▶ [Task]
Set down each line of the material that follows, exactly, with no pictures.

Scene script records
>> begin
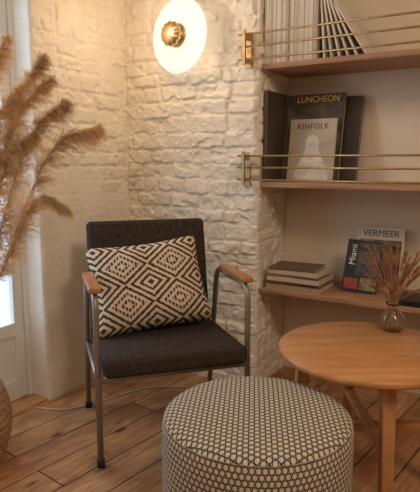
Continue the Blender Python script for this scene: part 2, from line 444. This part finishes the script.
mk('cover_figure', pts, [tuple(range(len(pts)))], brushed('pale_print', (.56, .50, .43), (.80, .74, .64), 10), k)
# shelf 3 stack (spines facing out)
zc = SH[2]+.0006
for (w, d, t, c, yaw, dx, dy, lb) in [(.20,.262,.022,(.42,.30,.19),0,0,0,'tan'),(.195,.25,.016,(.13,.07,.045),3,.004,.004,'brown'),(.195,.26,.019,(.60,.50,.38),-2,.0,.006,'cream'),(.185,.24,.013,(.30,.15,.085),2,.006,.008,'russet'),(.19,.252,.018,(.58,.48,.36),-3.5,.0,.012,'beige'),(.17,.225,.012,(.16,.09,.055),4,.010,.006,'dark')]:
    m = book('book', w, d, t, c, '%s book lying flat in a small stack on the low shelf' % lb, 'book', 'flat stack of books on the low shelf')
    m.matrix_world = Matrix.Translation((-1.048+dx, YP+.012+dy, zc)) @ Matrix.Rotation(rad(yaw), 4, 'Z') @ Matrix(((0,0,1,0),(1,0,0,0),(0,1,0,0),(0,0,0,1)))
    zc += t+.0006
v_ = book('art_book', .215, .295, .02, (.68, .60, .48), 'cream art book with dark picture panel leaning on niche wall'); lean(v_, -.697, 2.495, SH[2], 14)
text('cover_title', 'VERMEER', .043, INK, v_, (.1075, -.0006, .254), sx=.95)
panel('cover_picture', (.010, .205, -.0008, 0, .012, .238), brushed('portrait_print', (.03, .022, .016), (.42, .27, .15), 6), v_)
m_ = book('guide_book', .156, .238, .018, (.014, .014, .018), 'dark travel guide with white title and coloured cover picture')
m_.matrix_world = Matrix.Translation((-.722, 2.40, SH[2]+.0105)) @ Matrix.Rotation(rad(6), 4, 'Z') @ Matrix.Rotation(rad(-15), 4, 'X') @ Matrix.Rotation(rad(4), 4, 'Y')
text('cover_title', 'Miami', .040, mat_plain('white_ink', (.85, .82, .78), .6), m_, (.044, -.0016, .168), rot=(rad(90), rad(-90), 0))
panel('cover_picture', (.052, .150, -.0008, 0, .078, .228), brushed('blue_grey_print', (.015, .02, .03), (.14, .15, .15), 14), m_)
panel('cover_picture', (.008, .070, -.0008, 0, .012, .060), mat_plain('red_print', (.32, .06, .035), .5), m_)
panel('cover_picture', (.078, .150, -.0008, 0, .012, .068), brushed('ochre_print', (.10, .07, .04), (.4, .3, .18), 20), m_)
b_ = book('book', .17, .24, .022, (.018, .016, .016), 'black hardback lying flat on the low shelf')
b_.matrix_world = Matrix.Translation((-.475, YP+.012, SH[2]+.0006)) @ Matrix.Rotation(rad(-2), 4, 'Z') @ Matrix(((0,0,1,0),(1,0,0,0),(0,1,0,0),(0,0,0,1)))

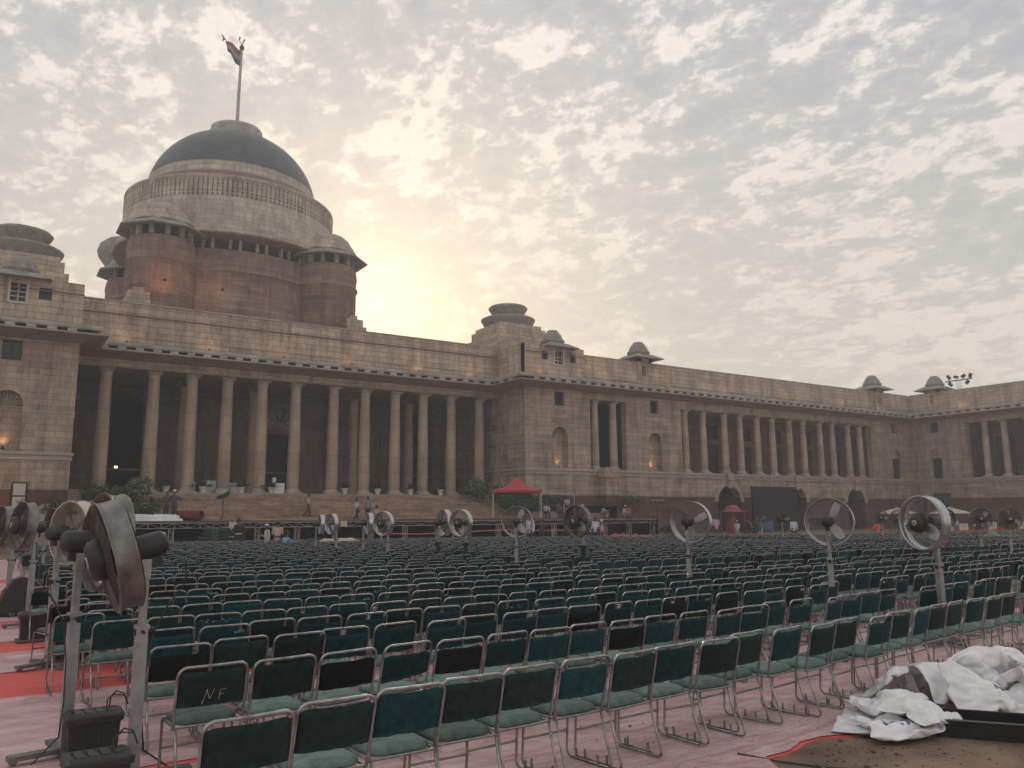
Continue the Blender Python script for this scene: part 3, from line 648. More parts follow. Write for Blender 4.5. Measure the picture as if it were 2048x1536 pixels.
mb.lathe(prof, (DX, DY, 0), 120); part(mb, 'dome', M['domemetal'])
mb = MB(); mb.lathe([(3.2, 53.2), (3.35, 53.5), (3.2, 53.7), (3.25, 54.0), (3.45, 54.6), (3.4, 54.95), (3.2, 55.0), (2.9, 54.7), (0, 54.6)], (DX, DY, 0), 64); part(mb, 'dome_crown', M['lip'])
for i in (-1, 1):
    for j in (-1, 1):
        tx, ty = DX+i*10.1, DY+j*10.1; mb = MB()
        mb.lathe([(3.75, 16), (3.75, 30.9), (3.95, 31.0), (3.95, 31.2), (3.75, 31.3), (3.75, 32.3), (3.85, 32.5), (3.7, 33.6), (3.5, 34.0), (3.0, 34.0)], (tx, ty, 0), 40)
        o = part(mb, 'corner_turret', M['drum'])
        mb = MB()
        for k in range(12):
            a = 2*pi*k/12; mb = MB(); mb.obox((tx+3.2*cos(a), ty+3.2*sin(a), 34.7), .5, .5, 1.8, Matrix.Rotation(a, 3, 'Z')); sub(mb, 'turret_pier', M['drumtop'], o)
        mb = MB(); e = 5.15; rr = Matrix.Rotation(pi/4*0, 3, 'Z')
        mb.lathe([(3.0, 35.3), (5.15, 34.85), (5.2, 34.95), (4.3, 35.55), (3.7, 35.9), (3.5, 36.1)], (tx, ty, 0), 8, smooth=False, a0=pi/8, a1=2*pi+pi/8)
        sub(mb, 'turret_eave', M['kiosk'], o)
        mb = MB(); mb.lathe([(3.75, 35.85), (3.6, 36.2), (3.45, 36.25), (3.3, 36.7), (3.1, 36.75), (3.0, 37.1), (2.6, 37.75), (1.9, 38.3), (1.0, 38.62), (0, 38.7)], (tx, ty, 0), 40)
        sub(mb, 'turret_dome', M['drumtop'], o)
        mb = MB(); mb.lathe([(2.2, 32), (2.2, 36)], (tx, ty, 0), 24); sub(mb, 'turret_core', M['void'], o)
mb = MB(); mb.lathe([(1.2, 30), (1.5, 35), (2.6, 37.0), (3.6, 38.4), (3.8, 39.2), (3.5, 40.2), (2.6, 41.0), (0, 41.3)], (13.8, 123.5, 0), 48)
part(mb, 'roof_saucer', M['kiosk'])
# flagpole on the crown of the dome
FP = thing('flagpole', 'tall thin flagpole standing on the crown of the dome, flying a tricolour flag', 'flagpole', (DX, DY, 54.6))
mb = MB(); mb.tube([(0, 0, 0), (0, 0, 5), (.1, 0, 12.6)], [.24, .22, .17], 10); mb.build('pole', M['polegrey'], FP)
mb = MB(); mb.lathe([(0, 12.5), (.3, 12.7), (.34, 13.1), (.16, 13.45), (.05, 13.6), (0, 13.9)], (.1, 0, 0), 12); mb.build('finial', M['gun'], FP)
mb = MB(); mb.tube([(.1, 0, 13.6), (-.15, 0, 13.85), (-.32, 0, 14.1), (-.2, 0, 14.5)], [.05, .05, .07, .13], 6); mb.tube([(.1, 0, 13.6), (.3, 0, 13.85), (.3, 0, 14.1), (.45, 0, 14.35)], [.05, .06, .1, .12], 6); mb.build('weathervane', M['gun'], FP)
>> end
▶ [Finished exercise]
Continue the Blender Python script for this scene: part 2, from line 444. This part finishes the script.
mk('cover_figure', pts, [tuple(range(len(pts)))], brushed('pale_print', (.56, .50, .43), (.80, .74, .64), 10), k)
# shelf 3 stack (spines facing out)
zc = SH[2]+.0006
for (w, d, t, c, yaw, dx, dy, lb) in [(.20,.262,.022,(.42,.30,.19),0,0,0,'tan'),(.195,.25,.016,(.13,.07,.045),3,.004,.004,'brown'),(.195,.26,.019,(.60,.50,.38),-2,.0,.006,'cream'),(.185,.24,.013,(.30,.15,.085),2,.006,.008,'russet'),(.19,.252,.018,(.58,.48,.36),-3.5,.0,.012,'beige'),(.17,.225,.012,(.16,.09,.055),4,.010,.006,'dark')]:
    m = book('book', w, d, t, c, '%s book lying flat in a small stack on the low shelf' % lb, 'book', 'flat stack of books on the low shelf')
    m.matrix_world = Matrix.Translation((-1.048+dx, YP+.012+dy, zc)) @ Matrix.Rotation(rad(yaw), 4, 'Z') @ Matrix(((0,0,1,0),(1,0,0,0),(0,1,0,0),(0,0,0,1)))
    zc += t+.0006
v_ = book('art_book', .215, .295, .02, (.68, .60, .48), 'cream art book with dark picture panel leaning on niche wall'); lean(v_, -.697, 2.495, SH[2], 14)
text('cover_title', 'VERMEER', .043, INK, v_, (.1075, -.0006, .254), sx=.95)
panel('cover_picture', (.010, .205, -.0008, 0, .012, .238), brushed('portrait_print', (.03, .022, .016), (.42, .27, .15), 6), v_)
m_ = book('guide_book', .156, .238, .018, (.014, .014, .018), 'dark travel guide with white title and coloured cover picture')
m_.matrix_world = Matrix.Translation((-.722, 2.40, SH[2]+.0105)) @ Matrix.Rotation(rad(6), 4, 'Z') @ Matrix.Rotation(rad(-15), 4, 'X') @ Matrix.Rotation(rad(4), 4, 'Y')
text('cover_title', 'Miami', .040, mat_plain('white_ink', (.85, .82, .78), .6), m_, (.044, -.0016, .168), rot=(rad(90), rad(-90), 0))
panel('cover_picture', (.052, .150, -.0008, 0, .078, .228), brushed('blue_grey_print', (.015, .02, .03), (.14, .15, .15), 14), m_)
panel('cover_picture', (.008, .070, -.0008, 0, .012, .060), mat_plain('red_print', (.32, .06, .035), .5), m_)
panel('cover_picture', (.078, .150, -.0008, 0, .012, .068), brushed('ochre_print', (.10, .07, .04), (.4, .3, .18), 20), m_)
b_ = book('book', .17, .24, .022, (.018, .016, .016), 'black hardback lying flat on the low shelf')
b_.matrix_world = Matrix.Translation((-.475, YP+.012, SH[2]+.0006)) @ Matrix.Rotation(rad(-2), 4, 'Z') @ Matrix(((0,0,1,0),(1,0,0,0),(0,1,0,0),(0,0,0,1)))

Continue the Blender Python script for this scene: part 3, from line 648. More parts follow. Write for Blender 4.5. Measure the picture as if it were 2048x1536 pixels.
mb.lathe(prof, (DX, DY, 0), 120); part(mb, 'dome', M['domemetal'])
mb = MB(); mb.lathe([(3.2, 53.2), (3.35, 53.5), (3.2, 53.7), (3.25, 54.0), (3.45, 54.6), (3.4, 54.95), (3.2, 55.0), (2.9, 54.7), (0, 54.6)], (DX, DY, 0), 64); part(mb, 'dome_crown', M['lip'])
for i in (-1, 1):
    for j in (-1, 1):
        tx, ty = DX+i*10.1, DY+j*10.1; mb = MB()
        mb.lathe([(3.75, 16), (3.75, 30.9), (3.95, 31.0), (3.95, 31.2), (3.75, 31.3), (3.75, 32.3), (3.85, 32.5), (3.7, 33.6), (3.5, 34.0), (3.0, 34.0)], (tx, ty, 0), 40)
        o = part(mb, 'corner_turret', M['drum'])
        mb = MB()
        for k in range(12):
            a = 2*pi*k/12; mb = MB(); mb.obox((tx+3.2*cos(a), ty+3.2*sin(a), 34.7), .5, .5, 1.8, Matrix.Rotation(a, 3, 'Z')); sub(mb, 'turret_pier', M['drumtop'], o)
        mb = MB(); e = 5.15; rr = Matrix.Rotation(pi/4*0, 3, 'Z')
        mb.lathe([(3.0, 35.3), (5.15, 34.85), (5.2, 34.95), (4.3, 35.55), (3.7, 35.9), (3.5, 36.1)], (tx, ty, 0), 8, smooth=False, a0=pi/8, a1=2*pi+pi/8)
        sub(mb, 'turret_eave', M['kiosk'], o)
        mb = MB(); mb.lathe([(3.75, 35.85), (3.6, 36.2), (3.45, 36.25), (3.3, 36.7), (3.1, 36.75), (3.0, 37.1), (2.6, 37.75), (1.9, 38.3), (1.0, 38.62), (0, 38.7)], (tx, ty, 0), 40)
        sub(mb, 'turret_dome', M['drumtop'], o)
        mb = MB(); mb.lathe([(2.2, 32), (2.2, 36)], (tx, ty, 0), 24); sub(mb, 'turret_core', M['void'], o)
mb = MB(); mb.lathe([(1.2, 30), (1.5, 35), (2.6, 37.0), (3.6, 38.4), (3.8, 39.2), (3.5, 40.2), (2.6, 41.0), (0, 41.3)], (13.8, 123.5, 0), 48)
part(mb, 'roof_saucer', M['kiosk'])
# flagpole on the crown of the dome
FP = thing('flagpole', 'tall thin flagpole standing on the crown of the dome, flying a tricolour flag', 'flagpole', (DX, DY, 54.6))
mb = MB(); mb.tube([(0, 0, 0), (0, 0, 5), (.1, 0, 12.6)], [.24, .22, .17], 10); mb.build('pole', M['polegrey'], FP)
mb = MB(); mb.lathe([(0, 12.5), (.3, 12.7), (.34, 13.1), (.16, 13.45), (.05, 13.6), (0, 13.9)], (.1, 0, 0), 12); mb.build('finial', M['gun'], FP)
mb = MB(); mb.tube([(.1, 0, 13.6), (-.15, 0, 13.85), (-.32, 0, 14.1), (-.2, 0, 14.5)], [.05, .05, .07, .13], 6); mb.tube([(.1, 0, 13.6), (.3, 0, 13.85), (.3, 0, 14.1), (.45, 0, 14.35)], [.05, .06, .1, .12], 6); mb.build('weathervane', M['gun'], FP)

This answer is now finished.